● **Exercise objective**: Take the lines from the beginning of the data below through the line holding "SC.camera = cam_ob" and return exactly those.
*** Collected material
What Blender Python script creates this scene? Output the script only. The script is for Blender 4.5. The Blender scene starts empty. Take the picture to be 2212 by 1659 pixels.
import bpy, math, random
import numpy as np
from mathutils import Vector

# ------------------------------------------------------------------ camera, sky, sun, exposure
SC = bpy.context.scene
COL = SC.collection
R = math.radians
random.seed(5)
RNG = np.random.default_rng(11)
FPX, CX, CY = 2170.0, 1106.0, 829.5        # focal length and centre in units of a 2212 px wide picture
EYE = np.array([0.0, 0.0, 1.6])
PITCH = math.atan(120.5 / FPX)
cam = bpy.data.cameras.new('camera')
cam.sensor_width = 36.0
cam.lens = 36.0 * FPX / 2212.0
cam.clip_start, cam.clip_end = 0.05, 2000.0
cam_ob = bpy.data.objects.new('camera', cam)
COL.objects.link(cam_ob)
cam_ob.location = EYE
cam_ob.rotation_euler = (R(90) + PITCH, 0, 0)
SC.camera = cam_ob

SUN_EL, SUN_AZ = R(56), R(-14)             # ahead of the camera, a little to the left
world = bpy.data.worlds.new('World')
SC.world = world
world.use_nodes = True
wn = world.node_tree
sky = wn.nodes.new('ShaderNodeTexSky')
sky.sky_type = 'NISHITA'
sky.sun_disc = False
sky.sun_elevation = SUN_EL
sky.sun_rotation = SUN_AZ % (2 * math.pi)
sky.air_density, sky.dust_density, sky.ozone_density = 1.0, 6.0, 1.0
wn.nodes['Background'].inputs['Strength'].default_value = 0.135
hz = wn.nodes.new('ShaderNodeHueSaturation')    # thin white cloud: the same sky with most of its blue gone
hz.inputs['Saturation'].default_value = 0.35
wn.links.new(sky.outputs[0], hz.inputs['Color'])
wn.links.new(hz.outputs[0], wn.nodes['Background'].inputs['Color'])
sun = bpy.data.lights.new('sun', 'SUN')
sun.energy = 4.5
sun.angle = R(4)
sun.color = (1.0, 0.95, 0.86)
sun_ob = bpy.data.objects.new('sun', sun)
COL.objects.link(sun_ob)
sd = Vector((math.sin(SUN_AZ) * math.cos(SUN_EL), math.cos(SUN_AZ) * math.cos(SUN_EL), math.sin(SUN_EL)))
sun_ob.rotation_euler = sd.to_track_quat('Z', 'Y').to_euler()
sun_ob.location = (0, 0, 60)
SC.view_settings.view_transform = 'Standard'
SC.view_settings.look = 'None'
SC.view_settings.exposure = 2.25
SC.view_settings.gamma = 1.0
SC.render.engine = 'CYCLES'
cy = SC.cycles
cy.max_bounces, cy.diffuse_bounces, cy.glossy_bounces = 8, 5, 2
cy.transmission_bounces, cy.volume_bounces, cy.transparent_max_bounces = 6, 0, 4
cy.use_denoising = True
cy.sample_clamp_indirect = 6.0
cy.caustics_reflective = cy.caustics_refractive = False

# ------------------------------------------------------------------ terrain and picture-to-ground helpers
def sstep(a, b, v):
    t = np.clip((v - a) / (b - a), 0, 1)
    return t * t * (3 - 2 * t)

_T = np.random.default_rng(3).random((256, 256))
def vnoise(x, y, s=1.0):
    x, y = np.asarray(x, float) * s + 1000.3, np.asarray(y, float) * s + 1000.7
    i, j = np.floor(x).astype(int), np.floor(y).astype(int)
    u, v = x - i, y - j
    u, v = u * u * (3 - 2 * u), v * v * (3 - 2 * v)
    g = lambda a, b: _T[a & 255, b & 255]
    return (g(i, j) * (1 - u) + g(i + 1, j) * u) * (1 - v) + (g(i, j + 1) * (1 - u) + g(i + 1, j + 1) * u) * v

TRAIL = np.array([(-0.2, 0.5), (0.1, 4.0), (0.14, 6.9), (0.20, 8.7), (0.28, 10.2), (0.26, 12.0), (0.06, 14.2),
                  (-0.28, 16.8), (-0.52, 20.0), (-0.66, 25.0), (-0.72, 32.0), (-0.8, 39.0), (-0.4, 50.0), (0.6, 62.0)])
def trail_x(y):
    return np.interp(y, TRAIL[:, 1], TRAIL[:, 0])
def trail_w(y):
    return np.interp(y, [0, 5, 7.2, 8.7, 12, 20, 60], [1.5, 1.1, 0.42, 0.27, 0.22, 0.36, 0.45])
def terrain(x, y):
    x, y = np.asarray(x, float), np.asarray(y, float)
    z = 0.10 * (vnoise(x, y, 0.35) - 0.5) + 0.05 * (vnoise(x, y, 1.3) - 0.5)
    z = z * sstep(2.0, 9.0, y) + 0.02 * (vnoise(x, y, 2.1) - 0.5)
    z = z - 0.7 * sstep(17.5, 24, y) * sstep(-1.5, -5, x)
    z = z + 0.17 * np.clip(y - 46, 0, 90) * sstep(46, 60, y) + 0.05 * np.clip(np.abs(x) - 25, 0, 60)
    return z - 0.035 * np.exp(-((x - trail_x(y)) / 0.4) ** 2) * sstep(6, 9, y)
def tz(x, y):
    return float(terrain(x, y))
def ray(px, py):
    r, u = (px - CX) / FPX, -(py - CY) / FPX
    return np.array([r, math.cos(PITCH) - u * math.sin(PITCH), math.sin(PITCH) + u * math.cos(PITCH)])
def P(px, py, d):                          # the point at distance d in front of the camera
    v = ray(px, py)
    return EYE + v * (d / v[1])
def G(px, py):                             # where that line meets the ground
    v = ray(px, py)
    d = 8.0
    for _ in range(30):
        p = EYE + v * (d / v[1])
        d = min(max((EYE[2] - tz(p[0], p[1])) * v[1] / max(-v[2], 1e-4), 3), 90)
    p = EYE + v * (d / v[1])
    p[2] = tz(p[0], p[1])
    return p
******
● **Exercise output**:
What Blender Python script creates this scene? Output the script only. The script is for Blender 4.5. The Blender scene starts empty. Take the picture to be 2212 by 1659 pixels.
import bpy, math, random
import numpy as np
from mathutils import Vector

# ------------------------------------------------------------------ camera, sky, sun, exposure
SC = bpy.context.scene
COL = SC.collection
R = math.radians
random.seed(5)
RNG = np.random.default_rng(11)
FPX, CX, CY = 2170.0, 1106.0, 829.5        # focal length and centre in units of a 2212 px wide picture
EYE = np.array([0.0, 0.0, 1.6])
PITCH = math.atan(120.5 / FPX)
cam = bpy.data.cameras.new('camera')
cam.sensor_width = 36.0
cam.lens = 36.0 * FPX / 2212.0
cam.clip_start, cam.clip_end = 0.05, 2000.0
cam_ob = bpy.data.objects.new('camera', cam)
COL.objects.link(cam_ob)
cam_ob.location = EYE
cam_ob.rotation_euler = (R(90) + PITCH, 0, 0)
SC.camera = cam_ob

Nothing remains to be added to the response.